Task description: Copy each line with the word "scene" in it.

Data block:
--

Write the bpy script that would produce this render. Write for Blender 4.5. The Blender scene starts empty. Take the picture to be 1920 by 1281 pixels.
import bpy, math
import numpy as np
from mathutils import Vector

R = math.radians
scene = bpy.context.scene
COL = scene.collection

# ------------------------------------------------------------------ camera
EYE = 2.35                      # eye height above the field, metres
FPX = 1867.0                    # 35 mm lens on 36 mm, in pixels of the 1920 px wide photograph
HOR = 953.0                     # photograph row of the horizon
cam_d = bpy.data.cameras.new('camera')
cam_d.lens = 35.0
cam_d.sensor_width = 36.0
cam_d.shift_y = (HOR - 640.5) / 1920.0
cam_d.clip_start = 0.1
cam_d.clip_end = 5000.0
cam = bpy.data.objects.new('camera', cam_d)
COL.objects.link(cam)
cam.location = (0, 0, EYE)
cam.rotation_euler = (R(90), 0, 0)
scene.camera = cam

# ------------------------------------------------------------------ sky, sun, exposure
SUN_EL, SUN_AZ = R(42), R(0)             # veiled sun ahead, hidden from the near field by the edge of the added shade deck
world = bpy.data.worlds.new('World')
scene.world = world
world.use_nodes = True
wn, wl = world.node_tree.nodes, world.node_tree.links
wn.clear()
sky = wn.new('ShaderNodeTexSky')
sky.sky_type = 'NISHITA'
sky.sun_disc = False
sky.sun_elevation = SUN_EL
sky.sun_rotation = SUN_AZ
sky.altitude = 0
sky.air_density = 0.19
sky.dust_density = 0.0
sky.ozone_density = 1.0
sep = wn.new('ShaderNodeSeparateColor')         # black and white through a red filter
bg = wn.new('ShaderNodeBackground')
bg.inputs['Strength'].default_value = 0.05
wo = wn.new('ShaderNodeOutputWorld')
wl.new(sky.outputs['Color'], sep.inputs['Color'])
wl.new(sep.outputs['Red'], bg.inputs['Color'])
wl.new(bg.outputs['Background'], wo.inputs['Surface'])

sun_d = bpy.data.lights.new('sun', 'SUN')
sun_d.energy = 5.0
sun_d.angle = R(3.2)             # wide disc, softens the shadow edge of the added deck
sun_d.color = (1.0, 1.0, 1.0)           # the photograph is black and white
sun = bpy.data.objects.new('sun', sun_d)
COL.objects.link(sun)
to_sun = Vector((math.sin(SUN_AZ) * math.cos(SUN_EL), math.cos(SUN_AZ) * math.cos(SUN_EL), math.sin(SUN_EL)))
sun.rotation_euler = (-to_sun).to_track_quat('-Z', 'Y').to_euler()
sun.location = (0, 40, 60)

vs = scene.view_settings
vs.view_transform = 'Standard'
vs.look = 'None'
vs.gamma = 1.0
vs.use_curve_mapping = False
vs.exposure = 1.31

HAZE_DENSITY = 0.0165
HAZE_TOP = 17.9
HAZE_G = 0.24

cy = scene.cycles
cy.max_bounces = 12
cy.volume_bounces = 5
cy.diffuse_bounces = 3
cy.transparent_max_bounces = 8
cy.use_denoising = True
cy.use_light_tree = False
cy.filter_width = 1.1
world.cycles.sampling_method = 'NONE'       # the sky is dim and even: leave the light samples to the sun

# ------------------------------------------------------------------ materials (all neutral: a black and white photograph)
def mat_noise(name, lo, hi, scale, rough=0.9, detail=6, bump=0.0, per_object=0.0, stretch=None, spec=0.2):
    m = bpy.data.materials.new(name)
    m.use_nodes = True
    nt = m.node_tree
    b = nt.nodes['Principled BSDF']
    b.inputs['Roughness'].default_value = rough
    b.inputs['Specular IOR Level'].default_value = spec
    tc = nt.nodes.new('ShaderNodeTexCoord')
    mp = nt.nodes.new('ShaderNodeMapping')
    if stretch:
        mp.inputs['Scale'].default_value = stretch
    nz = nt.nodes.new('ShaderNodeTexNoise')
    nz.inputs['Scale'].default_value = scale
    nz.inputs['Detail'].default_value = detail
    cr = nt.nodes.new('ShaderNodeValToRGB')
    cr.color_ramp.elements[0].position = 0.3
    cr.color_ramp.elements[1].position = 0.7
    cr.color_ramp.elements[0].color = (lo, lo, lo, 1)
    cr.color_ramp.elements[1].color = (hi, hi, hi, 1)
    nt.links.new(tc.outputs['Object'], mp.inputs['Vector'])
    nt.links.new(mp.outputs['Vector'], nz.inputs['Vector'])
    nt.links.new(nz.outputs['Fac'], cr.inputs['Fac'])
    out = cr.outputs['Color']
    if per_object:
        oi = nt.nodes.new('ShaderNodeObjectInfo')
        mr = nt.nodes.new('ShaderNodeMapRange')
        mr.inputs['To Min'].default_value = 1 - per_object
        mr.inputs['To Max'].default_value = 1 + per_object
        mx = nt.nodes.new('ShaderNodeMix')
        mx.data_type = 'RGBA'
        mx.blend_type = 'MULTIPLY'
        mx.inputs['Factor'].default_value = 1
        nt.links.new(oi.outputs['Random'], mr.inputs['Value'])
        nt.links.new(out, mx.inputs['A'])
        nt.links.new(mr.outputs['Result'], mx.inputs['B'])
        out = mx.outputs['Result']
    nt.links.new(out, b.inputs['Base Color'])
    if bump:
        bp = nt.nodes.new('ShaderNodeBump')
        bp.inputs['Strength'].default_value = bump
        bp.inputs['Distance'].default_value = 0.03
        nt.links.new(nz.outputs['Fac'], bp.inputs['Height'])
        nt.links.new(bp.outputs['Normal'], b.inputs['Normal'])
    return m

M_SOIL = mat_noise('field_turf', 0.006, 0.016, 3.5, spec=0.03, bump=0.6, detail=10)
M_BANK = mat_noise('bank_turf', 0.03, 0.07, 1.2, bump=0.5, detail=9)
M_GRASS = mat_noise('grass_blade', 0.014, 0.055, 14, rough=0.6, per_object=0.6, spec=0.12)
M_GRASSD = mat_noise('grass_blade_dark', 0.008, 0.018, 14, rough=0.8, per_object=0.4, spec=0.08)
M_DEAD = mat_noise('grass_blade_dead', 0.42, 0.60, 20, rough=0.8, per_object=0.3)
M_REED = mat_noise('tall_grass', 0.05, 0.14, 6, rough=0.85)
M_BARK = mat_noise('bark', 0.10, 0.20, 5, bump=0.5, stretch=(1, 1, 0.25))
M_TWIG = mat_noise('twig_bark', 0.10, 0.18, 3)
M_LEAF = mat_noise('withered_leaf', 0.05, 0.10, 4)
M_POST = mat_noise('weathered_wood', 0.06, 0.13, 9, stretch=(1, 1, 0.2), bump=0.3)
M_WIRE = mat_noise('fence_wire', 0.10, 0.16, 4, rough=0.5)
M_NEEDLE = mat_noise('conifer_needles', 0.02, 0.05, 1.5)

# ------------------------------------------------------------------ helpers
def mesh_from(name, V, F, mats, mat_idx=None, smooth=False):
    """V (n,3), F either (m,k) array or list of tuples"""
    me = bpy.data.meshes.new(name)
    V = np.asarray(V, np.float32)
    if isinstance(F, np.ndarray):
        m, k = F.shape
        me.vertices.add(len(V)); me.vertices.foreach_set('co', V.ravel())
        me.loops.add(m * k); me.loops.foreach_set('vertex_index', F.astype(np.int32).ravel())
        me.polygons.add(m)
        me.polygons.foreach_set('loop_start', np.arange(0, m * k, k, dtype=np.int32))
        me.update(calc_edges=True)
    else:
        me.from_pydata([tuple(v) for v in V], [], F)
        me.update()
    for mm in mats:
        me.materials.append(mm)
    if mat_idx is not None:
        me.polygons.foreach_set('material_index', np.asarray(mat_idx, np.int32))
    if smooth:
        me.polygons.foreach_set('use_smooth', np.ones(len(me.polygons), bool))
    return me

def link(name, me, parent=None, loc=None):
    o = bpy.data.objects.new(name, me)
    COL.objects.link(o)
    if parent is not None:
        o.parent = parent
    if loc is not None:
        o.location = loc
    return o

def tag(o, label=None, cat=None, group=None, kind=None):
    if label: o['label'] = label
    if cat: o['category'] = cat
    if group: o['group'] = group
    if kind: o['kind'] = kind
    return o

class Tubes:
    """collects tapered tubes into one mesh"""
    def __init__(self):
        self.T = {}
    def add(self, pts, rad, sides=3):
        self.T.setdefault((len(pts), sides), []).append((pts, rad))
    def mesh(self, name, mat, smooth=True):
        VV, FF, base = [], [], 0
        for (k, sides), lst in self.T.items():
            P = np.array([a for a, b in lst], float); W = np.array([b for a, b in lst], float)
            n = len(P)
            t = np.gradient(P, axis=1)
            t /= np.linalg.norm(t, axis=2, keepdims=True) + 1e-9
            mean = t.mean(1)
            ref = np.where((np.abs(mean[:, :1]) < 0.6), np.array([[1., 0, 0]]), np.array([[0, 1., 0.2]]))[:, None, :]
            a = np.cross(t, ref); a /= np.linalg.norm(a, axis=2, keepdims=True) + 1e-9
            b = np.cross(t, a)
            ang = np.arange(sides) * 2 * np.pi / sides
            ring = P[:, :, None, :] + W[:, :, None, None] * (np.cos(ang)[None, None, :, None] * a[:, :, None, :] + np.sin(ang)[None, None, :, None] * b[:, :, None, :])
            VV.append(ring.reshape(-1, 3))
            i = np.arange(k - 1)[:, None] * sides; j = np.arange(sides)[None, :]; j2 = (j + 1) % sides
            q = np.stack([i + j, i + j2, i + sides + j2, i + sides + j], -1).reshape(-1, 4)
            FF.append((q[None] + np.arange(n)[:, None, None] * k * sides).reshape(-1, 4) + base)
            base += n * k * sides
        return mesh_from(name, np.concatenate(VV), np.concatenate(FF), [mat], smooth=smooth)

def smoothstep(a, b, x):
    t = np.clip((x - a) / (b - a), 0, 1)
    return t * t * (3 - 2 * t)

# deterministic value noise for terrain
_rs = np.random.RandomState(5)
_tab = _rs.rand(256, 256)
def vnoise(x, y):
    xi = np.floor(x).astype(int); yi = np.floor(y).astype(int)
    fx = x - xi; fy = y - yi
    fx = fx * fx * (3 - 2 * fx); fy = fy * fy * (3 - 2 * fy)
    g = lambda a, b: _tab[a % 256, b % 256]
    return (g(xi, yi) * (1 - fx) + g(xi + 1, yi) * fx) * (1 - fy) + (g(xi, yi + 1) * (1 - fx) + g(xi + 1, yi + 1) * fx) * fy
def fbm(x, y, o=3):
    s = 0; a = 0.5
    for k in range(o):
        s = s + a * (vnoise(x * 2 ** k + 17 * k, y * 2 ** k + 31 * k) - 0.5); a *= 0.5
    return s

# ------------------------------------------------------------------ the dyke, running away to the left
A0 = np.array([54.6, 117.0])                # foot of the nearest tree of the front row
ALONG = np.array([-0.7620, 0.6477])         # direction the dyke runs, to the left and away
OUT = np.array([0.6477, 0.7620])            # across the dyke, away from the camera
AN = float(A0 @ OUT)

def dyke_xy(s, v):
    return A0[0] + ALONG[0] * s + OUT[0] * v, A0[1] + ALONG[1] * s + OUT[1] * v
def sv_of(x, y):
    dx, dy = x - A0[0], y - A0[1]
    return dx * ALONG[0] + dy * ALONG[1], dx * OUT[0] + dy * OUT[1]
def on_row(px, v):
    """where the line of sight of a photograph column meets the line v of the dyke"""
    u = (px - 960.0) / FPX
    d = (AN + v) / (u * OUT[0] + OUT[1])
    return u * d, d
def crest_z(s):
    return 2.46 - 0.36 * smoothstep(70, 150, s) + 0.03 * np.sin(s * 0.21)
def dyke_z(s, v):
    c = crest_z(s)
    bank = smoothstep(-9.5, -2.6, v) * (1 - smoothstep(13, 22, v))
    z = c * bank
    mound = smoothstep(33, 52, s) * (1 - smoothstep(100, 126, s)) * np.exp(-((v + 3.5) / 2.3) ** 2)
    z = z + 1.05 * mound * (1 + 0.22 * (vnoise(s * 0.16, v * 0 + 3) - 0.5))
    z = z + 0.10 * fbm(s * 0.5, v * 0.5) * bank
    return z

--

Solution for this exercise:
Write the bpy script that would produce this render. Write for Blender 4.5. The Blender scene starts empty. Take the picture to be 1920 by 1281 pixels.
scene = bpy.context.scene
COL = scene.collection
scene.camera = cam
scene.world = world
vs = scene.view_settings
cy = scene.cycles